■ Task:
Reproduce all of the listing below without alteration.

■ Information supplied:

==========

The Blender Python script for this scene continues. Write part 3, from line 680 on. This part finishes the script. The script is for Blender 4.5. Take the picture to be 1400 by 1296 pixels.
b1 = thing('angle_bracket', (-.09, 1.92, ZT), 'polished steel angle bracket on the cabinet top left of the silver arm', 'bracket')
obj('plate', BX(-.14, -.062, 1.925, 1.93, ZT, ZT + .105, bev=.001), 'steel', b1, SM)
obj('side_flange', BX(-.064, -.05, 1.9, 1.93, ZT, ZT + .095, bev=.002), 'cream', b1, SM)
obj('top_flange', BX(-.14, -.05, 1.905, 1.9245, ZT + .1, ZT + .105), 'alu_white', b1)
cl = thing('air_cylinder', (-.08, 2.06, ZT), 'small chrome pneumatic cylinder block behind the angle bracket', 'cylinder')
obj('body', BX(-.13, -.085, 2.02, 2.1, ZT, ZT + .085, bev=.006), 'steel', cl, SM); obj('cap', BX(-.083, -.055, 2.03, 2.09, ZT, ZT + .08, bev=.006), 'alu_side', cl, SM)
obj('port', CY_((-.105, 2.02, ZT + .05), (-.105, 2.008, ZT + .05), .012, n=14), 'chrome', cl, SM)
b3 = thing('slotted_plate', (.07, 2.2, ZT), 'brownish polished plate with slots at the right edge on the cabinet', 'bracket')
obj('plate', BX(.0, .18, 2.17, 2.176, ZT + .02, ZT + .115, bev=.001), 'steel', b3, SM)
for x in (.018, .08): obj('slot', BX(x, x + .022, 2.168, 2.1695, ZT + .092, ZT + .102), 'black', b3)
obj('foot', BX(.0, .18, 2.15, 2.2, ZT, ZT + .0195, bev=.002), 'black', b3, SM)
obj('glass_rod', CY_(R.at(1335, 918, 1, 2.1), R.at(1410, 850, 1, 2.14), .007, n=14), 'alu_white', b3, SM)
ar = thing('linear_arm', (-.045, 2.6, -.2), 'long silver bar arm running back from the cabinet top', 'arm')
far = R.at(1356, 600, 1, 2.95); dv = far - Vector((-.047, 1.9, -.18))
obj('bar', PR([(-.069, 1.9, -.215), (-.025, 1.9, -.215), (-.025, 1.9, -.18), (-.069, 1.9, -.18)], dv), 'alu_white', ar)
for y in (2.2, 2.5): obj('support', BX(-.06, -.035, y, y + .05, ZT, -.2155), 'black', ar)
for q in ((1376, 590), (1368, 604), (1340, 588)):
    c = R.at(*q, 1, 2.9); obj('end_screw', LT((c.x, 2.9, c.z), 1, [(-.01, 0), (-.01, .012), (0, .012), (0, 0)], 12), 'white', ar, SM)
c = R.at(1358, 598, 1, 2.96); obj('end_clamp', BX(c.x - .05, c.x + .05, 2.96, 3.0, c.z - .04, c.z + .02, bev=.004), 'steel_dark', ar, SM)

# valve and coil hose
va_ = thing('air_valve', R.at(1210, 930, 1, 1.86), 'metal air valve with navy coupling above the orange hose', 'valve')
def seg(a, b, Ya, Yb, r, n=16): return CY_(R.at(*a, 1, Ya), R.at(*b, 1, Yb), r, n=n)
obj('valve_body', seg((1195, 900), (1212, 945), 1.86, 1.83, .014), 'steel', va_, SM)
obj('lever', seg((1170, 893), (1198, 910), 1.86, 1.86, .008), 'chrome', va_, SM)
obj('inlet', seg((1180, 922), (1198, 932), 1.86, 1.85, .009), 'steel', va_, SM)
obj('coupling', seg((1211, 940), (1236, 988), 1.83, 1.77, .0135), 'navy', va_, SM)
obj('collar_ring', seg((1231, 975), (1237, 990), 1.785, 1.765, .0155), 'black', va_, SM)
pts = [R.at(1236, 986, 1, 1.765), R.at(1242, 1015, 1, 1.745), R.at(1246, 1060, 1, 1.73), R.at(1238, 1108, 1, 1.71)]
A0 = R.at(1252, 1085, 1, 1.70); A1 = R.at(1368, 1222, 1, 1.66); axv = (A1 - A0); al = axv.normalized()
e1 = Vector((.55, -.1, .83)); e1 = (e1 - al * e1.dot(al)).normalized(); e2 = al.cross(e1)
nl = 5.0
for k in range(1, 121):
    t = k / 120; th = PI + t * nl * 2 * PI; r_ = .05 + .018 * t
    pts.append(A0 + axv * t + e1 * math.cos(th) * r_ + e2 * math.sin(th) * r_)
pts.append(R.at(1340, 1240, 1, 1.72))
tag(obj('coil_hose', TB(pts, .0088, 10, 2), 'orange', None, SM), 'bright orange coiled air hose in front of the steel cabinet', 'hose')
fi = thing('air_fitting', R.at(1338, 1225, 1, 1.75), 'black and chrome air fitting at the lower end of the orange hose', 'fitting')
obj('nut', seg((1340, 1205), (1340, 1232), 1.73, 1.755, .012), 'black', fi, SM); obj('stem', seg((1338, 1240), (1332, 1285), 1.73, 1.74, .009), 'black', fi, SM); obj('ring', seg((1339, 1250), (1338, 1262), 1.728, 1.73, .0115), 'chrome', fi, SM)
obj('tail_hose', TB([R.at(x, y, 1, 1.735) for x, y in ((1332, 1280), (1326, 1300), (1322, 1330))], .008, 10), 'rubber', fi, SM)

==========

■ Response to the exercise:
The Blender Python script for this scene continues. Write part 3, from line 680 on. This part finishes the script. The script is for Blender 4.5. Take the picture to be 1400 by 1296 pixels.
b1 = thing('angle_bracket', (-.09, 1.92, ZT), 'polished steel angle bracket on the cabinet top left of the silver arm', 'bracket')
obj('plate', BX(-.14, -.062, 1.925, 1.93, ZT, ZT + .105, bev=.001), 'steel', b1, SM)
obj('side_flange', BX(-.064, -.05, 1.9, 1.93, ZT, ZT + .095, bev=.002), 'cream', b1, SM)
obj('top_flange', BX(-.14, -.05, 1.905, 1.9245, ZT + .1, ZT + .105), 'alu_white', b1)
cl = thing('air_cylinder', (-.08, 2.06, ZT), 'small chrome pneumatic cylinder block behind the angle bracket', 'cylinder')
obj('body', BX(-.13, -.085, 2.02, 2.1, ZT, ZT + .085, bev=.006), 'steel', cl, SM); obj('cap', BX(-.083, -.055, 2.03, 2.09, ZT, ZT + .08, bev=.006), 'alu_side', cl, SM)
obj('port', CY_((-.105, 2.02, ZT + .05), (-.105, 2.008, ZT + .05), .012, n=14), 'chrome', cl, SM)
b3 = thing('slotted_plate', (.07, 2.2, ZT), 'brownish polished plate with slots at the right edge on the cabinet', 'bracket')
obj('plate', BX(.0, .18, 2.17, 2.176, ZT + .02, ZT + .115, bev=.001), 'steel', b3, SM)
for x in (.018, .08): obj('slot', BX(x, x + .022, 2.168, 2.1695, ZT + .092, ZT + .102), 'black', b3)
obj('foot', BX(.0, .18, 2.15, 2.2, ZT, ZT + .0195, bev=.002), 'black', b3, SM)
obj('glass_rod', CY_(R.at(1335, 918, 1, 2.1), R.at(1410, 850, 1, 2.14), .007, n=14), 'alu_white', b3, SM)
ar = thing('linear_arm', (-.045, 2.6, -.2), 'long silver bar arm running back from the cabinet top', 'arm')
far = R.at(1356, 600, 1, 2.95); dv = far - Vector((-.047, 1.9, -.18))
obj('bar', PR([(-.069, 1.9, -.215), (-.025, 1.9, -.215), (-.025, 1.9, -.18), (-.069, 1.9, -.18)], dv), 'alu_white', ar)
for y in (2.2, 2.5): obj('support', BX(-.06, -.035, y, y + .05, ZT, -.2155), 'black', ar)
for q in ((1376, 590), (1368, 604), (1340, 588)):
    c = R.at(*q, 1, 2.9); obj('end_screw', LT((c.x, 2.9, c.z), 1, [(-.01, 0), (-.01, .012), (0, .012), (0, 0)], 12), 'white', ar, SM)
c = R.at(1358, 598, 1, 2.96); obj('end_clamp', BX(c.x - .05, c.x + .05, 2.96, 3.0, c.z - .04, c.z + .02, bev=.004), 'steel_dark', ar, SM)

# valve and coil hose
va_ = thing('air_valve', R.at(1210, 930, 1, 1.86), 'metal air valve with navy coupling above the orange hose', 'valve')
def seg(a, b, Ya, Yb, r, n=16): return CY_(R.at(*a, 1, Ya), R.at(*b, 1, Yb), r, n=n)
obj('valve_body', seg((1195, 900), (1212, 945), 1.86, 1.83, .014), 'steel', va_, SM)
obj('lever', seg((1170, 893), (1198, 910), 1.86, 1.86, .008), 'chrome', va_, SM)
obj('inlet', seg((1180, 922), (1198, 932), 1.86, 1.85, .009), 'steel', va_, SM)
obj('coupling', seg((1211, 940), (1236, 988), 1.83, 1.77, .0135), 'navy', va_, SM)
obj('collar_ring', seg((1231, 975), (1237, 990), 1.785, 1.765, .0155), 'black', va_, SM)
pts = [R.at(1236, 986, 1, 1.765), R.at(1242, 1015, 1, 1.745), R.at(1246, 1060, 1, 1.73), R.at(1238, 1108, 1, 1.71)]
A0 = R.at(1252, 1085, 1, 1.70); A1 = R.at(1368, 1222, 1, 1.66); axv = (A1 - A0); al = axv.normalized()
e1 = Vector((.55, -.1, .83)); e1 = (e1 - al * e1.dot(al)).normalized(); e2 = al.cross(e1)
nl = 5.0
for k in range(1, 121):
    t = k / 120; th = PI + t * nl * 2 * PI; r_ = .05 + .018 * t
    pts.append(A0 + axv * t + e1 * math.cos(th) * r_ + e2 * math.sin(th) * r_)
pts.append(R.at(1340, 1240, 1, 1.72))
tag(obj('coil_hose', TB(pts, .0088, 10, 2), 'orange', None, SM), 'bright orange coiled air hose in front of the steel cabinet', 'hose')
fi = thing('air_fitting', R.at(1338, 1225, 1, 1.75), 'black and chrome air fitting at the lower end of the orange hose', 'fitting')
obj('nut', seg((1340, 1205), (1340, 1232), 1.73, 1.755, .012), 'black', fi, SM); obj('stem', seg((1338, 1240), (1332, 1285), 1.73, 1.74, .009), 'black', fi, SM); obj('ring', seg((1339, 1250), (1338, 1262), 1.728, 1.73, .0115), 'chrome', fi, SM)
obj('tail_hose', TB([R.at(x, y, 1, 1.735) for x, y in ((1332, 1280), (1326, 1300), (1322, 1330))], .008, 10), 'rubber', fi, SM)